The Caps had a chance to get back in it with another power play when Columbus took their fourth minor penalty of the night, Dean Kukan going off for hooking at the 4:32 mark.  The Caps did not convert, and the Blue Jackets preserved their lead.

The Caps dominated play as the period wore on, and it finally paid off for the Caps when the Blue Jackets made a defensive miscue.  Vladislav Gavrikov tried to play a rebound of a shot up the middle of the ice and out of the defensive zone, but he managed only to put the puck on the tape of Tom Wilson’s stick, and Wilson wasted no time ramming the puck into the back of the net at the 17:34 mark to tie the game, 4-4.

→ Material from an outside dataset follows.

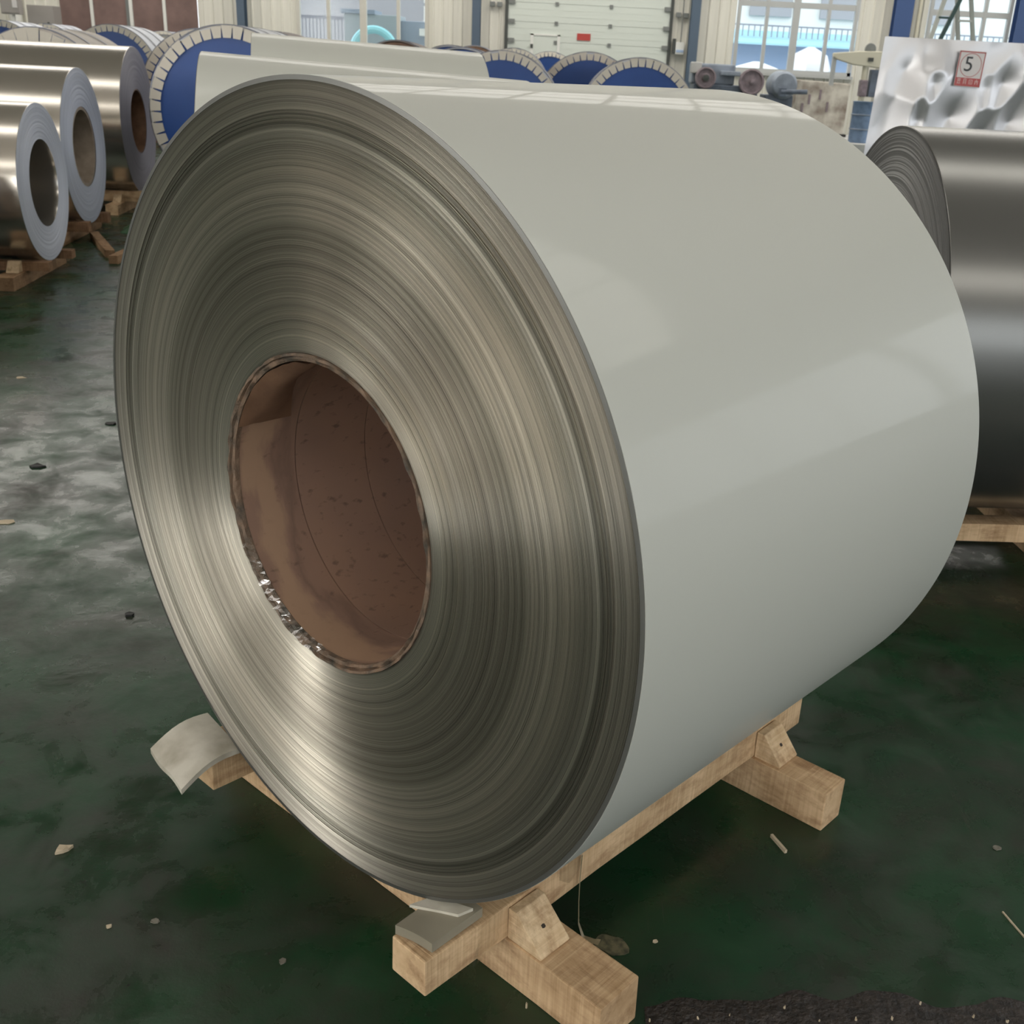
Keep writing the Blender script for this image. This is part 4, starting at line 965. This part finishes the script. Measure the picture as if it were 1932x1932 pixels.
tag(MB().bar((.955, 1.745, .002), (.985, 1.63, .002), .003, .003).build('wire_offcut', 'chip'), 'thin pale wire offcut on floor at lower right', 'wire')
rd = random.Random(21)
for k in range(14):
    t = k / 13; x = .02 + .92 * t + rd.uniform(-.02, .02); yy = 1.425 + .05 * t + rd.uniform(-.015, .03)
    flake(x, yy, rd.uniform(.0011, .0026), 'chip', 'tiny pale crumb lying in the black dirt at lower right', 'crumb', 'pale crumbs in the black dirt', h=.0135, seed=k, name='crumb')
# ridge of black oily dirt along the lower right of the frame
vs = []; fs = []; NX, NY = 150, 36
for i in range(NX + 1):
    x = .215 + 1.2 * i / NX
    edge = 1.462 + .065 * max(0, x) + .045 * noise.noise(Vector((x * 7, 3, 0))) + .012 * noise.noise(Vector((x * 17, 7, 0))) 
    for j in range(NY + 1):
        v = j / NY; yy = 1.12 + (edge - 1.12) * v
        h = min(1, (1 - v) * 9) ** .7 * min(1, (x - .205) * 30) * min(1, v * 6 + .02)
        z = .0005 + h * (.007 + .006 * noise.noise(Vector((x * 22, yy * 22, 1))) + .004 * noise.noise(Vector((x * 70, yy * 70, 4))))
        vs.append((x, yy, max(.0006, z)))
for i in range(NX):
    for j in range(NY): a = i * (NY + 1) + j; fs.append((a, a + NY + 1, a + NY + 2, a + 1))
q = MB().add(vs, fs).build('oily_dirt', 'soil', None, 0, 1.5)
tag(q, 'ridge of black oily dirt along the bottom right of floor', 'dirt', None, 'stuff')

# repeats share a group
GROUPS = {'wrapped_coil': 'wrapped coils across the hall', 'aluminium_coil': 'bright aluminium coils at the left', 'coated_coil': 'coated metal coils on skids',
          'wooden_skid': 'timber skids under the coils', 'steel_column': 'steel columns along the back wall', 'junction_box': 'small boxes beside the roller door',
          'timber_offcut': 'timber offcuts on the floor', 'grey_flake': 'grey flakes on the floor', 'debris_lump': 'black lumps on the floor',
          'wrapped_bundle': 'bundles in the yard outside', 'pale_scrap': 'pale scraps on the floor', 'wood_chip': 'wood chips on the floor'}
for o in C.objects:
    if o.parent is None and 'label' in o and 'group' not in o:
        g = GROUPS.get(o.name.split('.')[0])
        if g: o['group'] = g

But the Blue Jackets took the last lead with 44.4 seconds left in regulation.  Boone Jenner fired a shot from high between the circles that Samsonov stopped, but he left a rebound that was scooped up by Gustav Nyquist, who fed it back to Jenner, and his second chance was not wasted, snapping a shot from the slot past Samsonov.  Game, Columbus, 5-4.

Other stuff…

-- Four losses in regulation on home ice.  You have to go back to December 19, 2006 to New Year’s Day 2007 for the last time the Caps lost four in a row in regulation on home ice. 

-- The Caps are now 2-6-1 on home ice in 2022, both wins coming in overtime.

-- This is the fifth time in nine games on home ice so far in 2022 that the Caps allowed four or more goals.

-- The Caps outshot the Blue Jackets, 33-26, and out-attempted them, 67-49.

-- Nicklas Backstrom and Dmitry Orlov led the team with four shots apiece; Alex Ovechkin had seven shot attempts.

-- Nic Dowd was almost perfect in the circle, winning 17 of 18 draws (94.4 percent); the Caps as a team won 39 of 63 faceoffs (61.9 percent).

-- Orlov led the team in ice time (23:59); Daniel Sprong had just 7:44.  Connor McMichael had the fewest shifts (seven).

-- Orlov and Martin Fehervary led the team with four credited hits apiece.

-- The Caps allowed Columbus two power play goals. The last time the Blue Jackets had two PPG in a game was November 27th against St. Louis. They went 24 games without doing it until tonight.

-- This was the third straight game the Caps used two goalies.

In the end…

They gave it away.  Not all at once, but in slow motion.  The Caps took a two-goal lead 40 seconds into the second period and gave that away over the next 12 minutes.  They took another lead, but it took them just four minutes to give that up.  They tied the game late, but Columbus won it later, less than two minutes after the Caps made it 4-4.  The Caps allowed last minute goals in the second and third periods.  That is the very definition of not playing 60 minutes.  This is a veteran team, and one would like to believe they have the skill and experience – even with the injuries – to work this out.  But one cannot help but think there are changes coming, perhaps big ones, and sooner rather than later.  The Caps need something that they just do not seem to have and haven’t for the last five weeks over which they have posted a 5-8-2 record overall and just 2-6-1 on home ice.  At the moment, this is not a good team, this is not a contender.